Wealth Transfer Methods and Tax Strategies
How to Safely Pass on Assets and Reduce Inheritance Tax

Gifts are transferred during one's lifetime, while inheritance is the transfer of assets without compensation after death. In South Korea, taxes are imposed on the gratuitous transfer of wealth through the Inheritance and Gift Tax Act. The 2025 tax law amendment included expanding the personal deduction limit and lowering tax rates for inheritance tax calculation, but it was rejected during the National Assembly approval process. Although the government’s proposal indicates changes to deductions, it also awaits approval by the National Assembly. As a result, wealthy individuals who expected inheritance tax reductions through the tax law amendment are facing increased concerns.


The transfer of wealth is not simply about passing assets across generations. It can be seen as a parent's wish to pass on a system that grows the assets created by their generation to their children’s generation, hoping that the total amount of wealth increases over generations.

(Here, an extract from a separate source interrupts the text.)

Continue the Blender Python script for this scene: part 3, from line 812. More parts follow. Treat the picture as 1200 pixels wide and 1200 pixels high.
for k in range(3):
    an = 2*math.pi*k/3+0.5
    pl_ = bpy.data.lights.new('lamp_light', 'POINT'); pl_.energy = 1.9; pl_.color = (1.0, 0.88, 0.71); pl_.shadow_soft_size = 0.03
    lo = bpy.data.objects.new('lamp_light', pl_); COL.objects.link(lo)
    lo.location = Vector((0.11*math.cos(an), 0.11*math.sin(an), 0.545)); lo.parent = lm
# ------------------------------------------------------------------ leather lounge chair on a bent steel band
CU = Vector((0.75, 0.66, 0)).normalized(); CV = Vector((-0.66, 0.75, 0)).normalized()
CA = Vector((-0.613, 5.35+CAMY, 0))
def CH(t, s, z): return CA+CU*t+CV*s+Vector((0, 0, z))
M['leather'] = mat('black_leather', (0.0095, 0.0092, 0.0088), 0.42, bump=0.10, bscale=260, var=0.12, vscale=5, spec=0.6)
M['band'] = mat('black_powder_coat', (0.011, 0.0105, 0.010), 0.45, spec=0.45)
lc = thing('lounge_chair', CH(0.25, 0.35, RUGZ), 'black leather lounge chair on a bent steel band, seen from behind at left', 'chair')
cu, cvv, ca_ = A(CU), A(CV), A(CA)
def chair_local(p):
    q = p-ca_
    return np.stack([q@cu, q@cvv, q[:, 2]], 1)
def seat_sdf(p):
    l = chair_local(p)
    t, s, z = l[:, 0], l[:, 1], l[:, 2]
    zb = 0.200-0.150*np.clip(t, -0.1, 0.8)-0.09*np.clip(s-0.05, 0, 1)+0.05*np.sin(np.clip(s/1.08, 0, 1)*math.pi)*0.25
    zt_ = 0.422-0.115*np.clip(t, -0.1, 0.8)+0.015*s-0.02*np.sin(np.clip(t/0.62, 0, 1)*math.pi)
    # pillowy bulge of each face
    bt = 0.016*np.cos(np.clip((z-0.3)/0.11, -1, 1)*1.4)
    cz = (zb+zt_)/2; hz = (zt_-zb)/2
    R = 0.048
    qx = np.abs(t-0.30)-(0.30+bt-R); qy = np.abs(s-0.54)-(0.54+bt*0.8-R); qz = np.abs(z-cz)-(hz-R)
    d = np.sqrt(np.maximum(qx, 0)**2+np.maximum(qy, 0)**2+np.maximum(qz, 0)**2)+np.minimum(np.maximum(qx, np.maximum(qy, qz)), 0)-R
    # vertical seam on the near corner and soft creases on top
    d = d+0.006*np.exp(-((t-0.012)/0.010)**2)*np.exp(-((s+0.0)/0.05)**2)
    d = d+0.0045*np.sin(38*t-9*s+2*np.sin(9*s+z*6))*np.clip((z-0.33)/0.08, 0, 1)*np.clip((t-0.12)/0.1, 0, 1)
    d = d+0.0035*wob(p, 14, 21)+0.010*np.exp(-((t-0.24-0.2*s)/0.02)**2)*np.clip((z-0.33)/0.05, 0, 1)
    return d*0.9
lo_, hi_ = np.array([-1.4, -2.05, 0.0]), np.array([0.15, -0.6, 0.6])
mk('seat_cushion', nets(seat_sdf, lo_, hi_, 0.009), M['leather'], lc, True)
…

However, since current tax laws may vary depending on the timing and type of assets transferred, consulting with an expert is essential for wealth transfer.


[PB Notebook] Financial Products That Help Before Wealth Transfer Jeong Nam-hoon, Kyobo Life Well Manager

Typical concerns regarding wealth transfer include whether assets can be transferred safely, whether the assets can be managed after transfer, and whether taxes on the transferred assets can be reduced.


There are various methods of asset transfer, but the most representative is a trust. A trust is a financial contract that specifies the assets to be transferred, timing, and methods according to a pre-written agreement. Once a trust is executed, anyone other than the settlor cannot change or express opinions about the executed trust contract, making it the safest method of asset transfer. Among trust companies, choosing an insurance company that handles long-term products can be a wise option.


Even if the tax law is amended, inheritance tax will be reduced but not exempted. Wealthy individuals above a certain level must pay inheritance tax. In this case, whole life insurance is a useful alternative to reduce inheritance tax. The death benefit of whole life insurance may or may not be included in the inherited assets depending on the designation of the insurance parties. If the premium payer and the beneficiary of the insurance are the same, the death benefit arising from that insurance contract is not included in the inherited or gifted assets.


Trusts and insurance products can be structured to meet customer needs. By considering liquidity, safety, and growth according to customer requirements, plans can be executed and wealth transfer completed.